The authorities cited in the majority opinion and relied upon by Nu-Way are not in point. Rule 411 of the Texas Rules of Civil Evidence prohibits the admission of evidence that a person was or was not insured against liability on the issue of whether he acted negligently. The reference in this case was not about insurance, and it was not made in an attempt to show that the employer was negligent. The cases cited and relied on by Nu-Way involve statements or evidence intended to show that a defendant is insured against liability. The statement in this case did not do that. The policy behind the rule against evidence of liability insurance is to avoid a jury's awarding damages against a defendant when they know the defendant will not be required to pay the judgment. That knowledge sometimes produces damage verdicts that are improper or unjustified.

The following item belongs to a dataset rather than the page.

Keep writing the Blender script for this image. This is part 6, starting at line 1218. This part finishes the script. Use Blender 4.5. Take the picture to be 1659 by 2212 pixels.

No such policy is involved with a reference such as that made in this case.

I agree that Nu-Way has shown no harm from the statement by Love's attorney, but I cannot agree that the statement, standing alone and without additional prejudicial comments, was improper in any sense.

NOTES

[1] Nu-Way did file a motion in limine to exclude mention of such fact, but the trial court overruled it as to that fact.